What is this case about? It asks whether a mere agency, the National Oceanic and Atmospheric Administration (NOAA) can interpret a statute that has been on the books for decades to authorize a new rule requiring the boats to pay up to 20% of their profits per trip to federal agents to cover the $700 per day costs of the government monitors they are required to carry on their fishing trips. Congress itself has refused to fund the monitoring observers the agency wanted, so the agency has passed a final rule doing that for itself. This arrogation of government power without Congressional authorization is so obviously atextual, unlawful, unjust, and burdensome to these struggling fishermen that it provided the compelling theme of economic distress in CODA, 2001’s Oscar-winning Best Picture of the year. It has taken the Supreme Court a few years to catch on to a lawless flex of federal power that even Hollywood grasps.

The Expertise Emperor Has No Clothes

The justices in favor of an agency self-financing its regulation on the backs of fishermen argued, among other things, that such a decision falls within the agency’s interpretive powers and expertise. But this is baldfaced nonsense! Agencies have no “expertise” in deciding whether their regulatory power should be funded outside the agency. Congress, and Congress alone, possesses the power of the purse and that means deciding when and how government power imposes costs on the American people or regulated industries and whether agencies can resort to non-appropriations funding of their operations. That question requires no expertise. It requires a law.

This scheme of self-appropriating funding for NOAA’s operations not only imposes enormous costs on these small fishing enterprises, it is a brazen end-run around the requirement that under the Constitution and laws of the United States, including the Anti Deficiency Act and the Miscellaneous Receipts Act, the legislature alone can raise, receive or spend money. Alexander Hamilton explained that in a constitutional order that assigns the lawmaking and appropriations powers to the legislature, ‘no money can be expended, but for an object, to an extent, and out of a fund, which the laws have prescribed.” (Emphases in original). Alexander Hamilton, Explanation, in The Works of Alexander Hamilton, Vol. 8, p.128 (Henry Cabot Lodge ed., 2d ed. 1903).

This prompts me to ask, if this question is that simple, why all of this complex doctrinal noise around Chevron? P.J. O’Rourke (God rest his immortal soul) once quipped that “There’s a simple rule here, a rule of legislation, a rule of business, a rule of life: beyond a certain point, complexity is fraud.” Like so many quips, it is funny because it is true.

This thought about how complexity informs the law and exposes its infirmities is not new. One of the most astute observations about law that I have come across arose in the context of the English common law in the 19th century. England had a common-law rule that, like Chevron, was thoroughly erroneous at its core. In that instance, the flawed premise was that a crime could be prosecuted only in a venue in which all of the acts necessary to establish the offense had occurred.
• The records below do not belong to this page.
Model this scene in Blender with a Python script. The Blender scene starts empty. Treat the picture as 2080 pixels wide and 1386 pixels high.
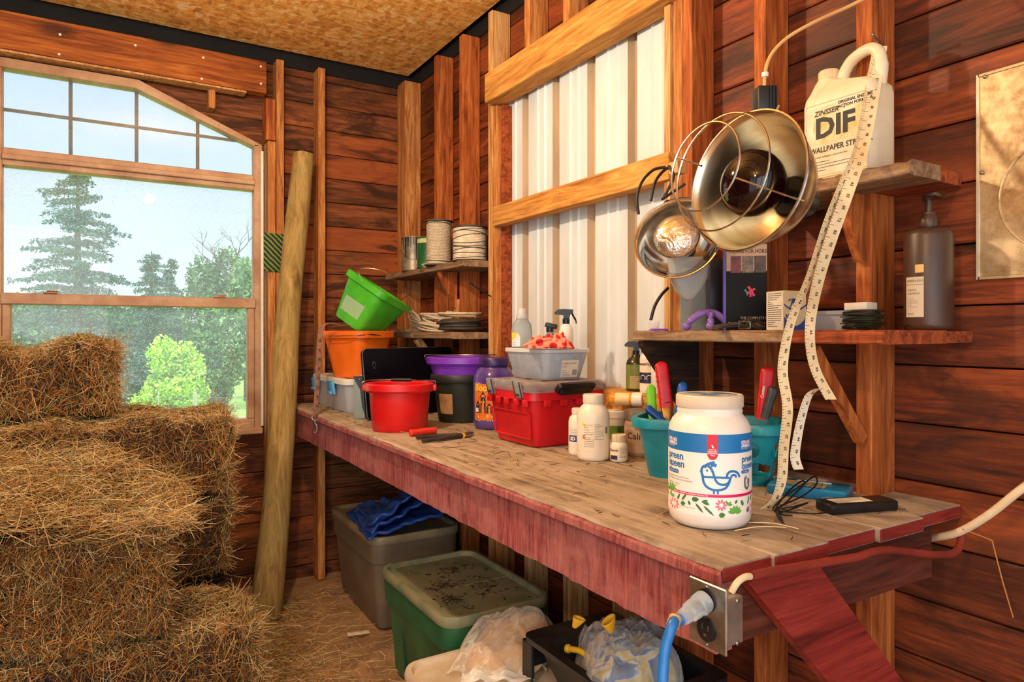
import bpy, bmesh, math, random
import numpy as np
from mathutils import Vector, Matrix, Euler
R=math.radians; PI=math.pi
SC=bpy.context.scene; COL=SC.collection
random.seed(7)
# ---------- measured camera ----------
EYE=1.25; FPX=1393.0; CX=1040.0; HY=675.0; YAW=R(31.1)
SA,CA=math.sin(YAW),math.cos(YAW)
def ray(px,py):
    t=(px-CX)/FPX; return Vector((SA+CA*t, CA-SA*t, (HY-py)/FPX))
def onx(px,py,x): r=ray(px,py); return Vector((0,0,EYE))+r*(x/r.x)
def ony(px,py,y): r=ray(px,py); return Vector((0,0,EYE))+r*(y/r.y)
def onz(px,py,z): r=ray(px,py); return Vector((0,0,EYE))+r*((z-EYE)/r.z)
def ond(px,py,d): return Vector((0,0,EYE))+ray(px,py)*d
def at(px,d,z): p=ond(px,HY,d); p.z=z; return p
def facing(p): return math.atan2(p[1],p[0])-PI/2      # local -Y looks back at the viewer's side of the room
FWD=-YAW
# ---------- colours / materials ----------
def s2l(c): return c/12.92 if c<=.04045 else ((c+.055)/1.055)**2.4
def S(r,g,b): return (s2l(r/255),s2l(g/255),s2l(b/255),1)
class NT:
    def __init__(s,name):
        s.m=bpy.data.materials.new(name); s.m.use_nodes=True; s.t=s.m.node_tree; s.t.nodes.clear()
        s.out=s.n('ShaderNodeOutputMaterial')
    def n(s,ty,**k):
        x=s.t.nodes.new(ty)
        for a,b in k.items(): setattr(x,a,b)
        return x
    def l(s,a,b): s.t.links.new(a,b)
    def coord(s,scale=(1,1,1),kind='Object'):
        tc=s.n('ShaderNodeTexCoord'); mp=s.n('ShaderNodeMapping'); mp.inputs['Scale'].default_value=scale
        s.l(tc.outputs[kind],mp.inputs[0]); return mp.outputs[0]
    def noise(s,vec,scale,detail=4,rough=.55,dist=0):
        x=s.n('ShaderNodeTexNoise'); x.inputs['Scale'].default_value=scale; x.inputs['Detail'].default_value=detail
        x.inputs['Roughness'].default_value=rough; x.inputs['Distortion'].default_value=dist
        if vec is not None: s.l(vec,x.inputs['Vector'])
        return x.outputs['Fac']
    def ramp(s,fac,stops):
        x=s.n('ShaderNodeValToRGB'); e=x.color_ramp.elements
        while len(e)<len(stops): e.new(.5)
        for i,(p,c) in enumerate(stops): e[i].position=p; e[i].color=c if len(c)==4 else (*c,1)
        s.l(fac,x.inputs[0]); return x.outputs[0]
    def mix(s,fac,a,b,mode='MIX'):
        x=s.n('ShaderNodeMix',data_type='RGBA',blend_type=mode)
        for inp,v in ((x.inputs[0],fac),(x.inputs[6],a),(x.inputs[7],b)):
            if hasattr(v,'is_linked') or hasattr(v,'links'): s.l(v,inp)
            else: inp.default_value=v
        return x.outputs[2]
    def math(s,op,a,b=0.,c=0.):
        x=s.n('ShaderNodeMath',operation=op)
        for i,v in enumerate((a,b,c)):
            if hasattr(v,'links'): s.l(v,x.inputs[i])
            else: x.inputs[i].default_value=v
        return x.outputs[0]
    def bsdf(s,col,rough=.5,metal=0,bump=None,bstr=.3,bdist=.004,**k):
        b=s.n('ShaderNodeBsdfPrincipled')
        for nm,v in (('Base Color',col),('Roughness',rough),('Metallic',metal)):
            if hasattr(v,'links'): s.l(v,b.inputs[nm])
            else: b.inputs[nm].default_value=v
        for a,v in k.items(): b.inputs[a.replace('_',' ')].default_value=v
        if bump is not None:
            bn=s.n('ShaderNodeBump'); bn.inputs['Strength'].default_value=bstr; bn.inputs['Distance'].default_value=bdist
            s.l(bump,bn.inputs['Height']); s.l(bn.outputs[0],b.inputs['Normal'])
        return b.outputs[0]
    def done(s,sh): s.l(sh,s.out.inputs['Surface']); return s.m
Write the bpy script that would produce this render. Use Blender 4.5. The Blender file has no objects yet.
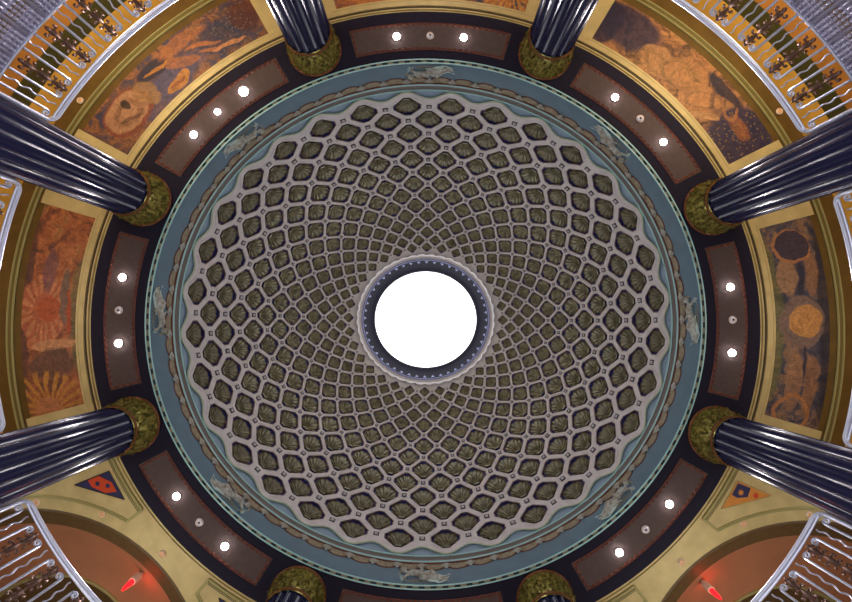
import bpy, bmesh, math, random
from mathutils import Vector, Matrix
random.seed(7)
PI = math.pi
SQ = 0.945            # the rotunda is a slightly oval room: depth / width
ZC = 1.5              # eye height of the photographer above the floor
C = bpy.context.scene.collection

# ------------------------------------------------------------------ helpers
def rad(a): return a * PI / 180
def P(r, a, h):       # radius (m), bearing in degrees, height above the eye
    return (-r * math.cos(rad(a)), SQ * r * math.sin(rad(a)), ZC + h)
def s2l(c):
    out = []
    for v in c:
        v = v / 255
        out.append(v / 12.92 if v <= .04045 else ((v + .055) / 1.055) ** 2.4)
    return (*out, 1)

class MB:
    def __init__(s): s.v = []; s.f = []; s.m = []; s.uv = None
    def add(s, vs, fs, m=0):
        b = len(s.v); s.v += [tuple(p) for p in vs]
        for f in fs: s.f.append(tuple(b + i for i in f)); s.m.append(m)
        return s
    def grid(s, rows, closed=False, m=0, closed_r=False):
        n = len(rows[0]); b = len(s.v)
        for r in rows: s.v += [tuple(p) for p in r]
        R = len(rows)
        for i in range(R if closed_r else R - 1):
            for j in range(n if closed else n - 1):
                k = (j + 1) % n; ii = (i + 1) % R
                s.f.append((b + i * n + j, b + i * n + k, b + ii * n + k, b + ii * n + j)); s.m.append(m)
        return s
    def ring(s, prof, a0=0, a1=360, n=288, m=0, fn=None):      # sweep an (r, h) profile round the room
        full = abs(a1 - a0 - 360) < 1e-6
        cnt = n if full else n + 1
        rows = [[P(r, a0 + (a1 - a0) * j / n, h) for j in range(cnt)] for (r, h) in prof]
        return s.grid(rows, full, m)
    def box(s, c, ax, ay, az, m=0):                             # centre and three half axes
        c = Vector(c); ax, ay, az = Vector(ax), Vector(ay), Vector(az)
        vs = [c + x * ax + y * ay + z * az for x in (-1, 1) for y in (-1, 1) for z in (-1, 1)]
        return s.add(vs, [(0, 1, 3, 2), (4, 6, 7, 5), (0, 4, 5, 1), (2, 3, 7, 6), (0, 2, 6, 4), (1, 5, 7, 3)], m)
    def tube(s, path, r, n=6, m=0, flat=1.0):
        path = [Vector(p) for p in path]; rows = []
        rr = r if isinstance(r, (list, tuple)) else [r] * len(path)
        prev = None
        for i, p in enumerate(path):
            t = (path[min(i + 1, len(path) - 1)] - path[max(i - 1, 0)])
            t = t.normalized() if t.length > 1e-9 else Vector((0, 0, 1))
            if prev is None:
                up = Vector((0, 0, 1)) if abs(t.z) < .9 else Vector((1, 0, 0))
                x = t.cross(up).normalized()
            else:
                x = (prev - t * prev.dot(t)).normalized()
            prev = x; y = t.cross(x)
            rows.append([p + rr[i] * (math.cos(2 * PI * k / n) * x + flat * math.sin(2 * PI * k / n) * y) for k in range(n)])
        s.grid(rows, True, m)
        b = len(s.v)
        s.f.append(tuple(range(b - n, b))); s.m.append(m)
        s.f.append(tuple(reversed(range(b - n * len(rows), b - n * len(rows) + n)))); s.m.append(m)
        return s
    def lathe(s, cx, cy, prof, n=48, m=0, mod=None, cap=False):  # round thing standing at cx, cy; prof of (r, z)
        rows = []
        for (r, z) in prof:
            rows.append([(cx + (mod(r, z, 2 * PI * k / n) if mod else r) * math.cos(2 * PI * k / n),
                          cy + (mod(r, z, 2 * PI * k / n) if mod else r) * math.sin(2 * PI * k / n), z) for k in range(n)])
        s.grid(rows, True, m)
        if cap:
            b = len(s.v)
            s.f.append(tuple(range(b - n, b))); s.m.append(m)
            s.f.append(tuple(reversed(range(b - n * len(rows), b - n * len(rows) + n)))); s.m.append(m)
        return s
    def ball(s, c, r, n=8, k=5, m=0, sc=(1, 1, 1)):
        rows = []
        for i in range(k + 1):
            t = -PI / 2 + PI * i / k; q = max(math.cos(t), .02)
            rows.append([(c[0] + sc[0] * r * q * math.cos(2 * PI * j / n), c[1] + sc[1] * r * q * math.sin(2 * PI * j / n), c[2] + sc[2] * r * math.sin(t)) for j in range(n)])
        return s.grid(rows, True, m)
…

Such a search for the one perfect locus was obviously chimerical given the long legs of criminal enterprise, and so the flawed common-law rule forced Parliament to enact dozens of statutes explicitly providing for multiple permissible venues. The prominent English criminal-law scholar James Stephen astutely noted that “the only general interest attaching to these exceptions is that they prove that the general principle which requires so many exceptions must be wrong.” 1 J. Stephen, A History of the Criminal Law of England 277 (1883).

Like the English common law venue rule, Chevron is fundamentally flawed. Article III empowers the judicial branch alone to say what the law is using their best and independent judgment. Chevron reassigns interpretive authority from courts to agencies, even forcing courts to adopt inferior agency decisions issued for political, policy or in this case, self-interested reasons. Chevron mandates judicial bias favoring one litigant—the most powerful—over the other and further incentivizes agency abuse of power—such as self-appropriation of government funds through the sheer flex of administrative power over fishermen. By removing the structural judicial check on executive power, Chevron threatens individual liberty and livelihoods.

The owners and crew of the two courageous named fishing boats that have challenged the NOAA rule, Relentless and Loper Bright, have been adrift and left vulnerable to unlawful exaction for far too long in this sea of abstruse and incomprehensible doctrine. Sail on, Relentless and Loper Bright! May you soon send Chevron to Davy Jones’ locker.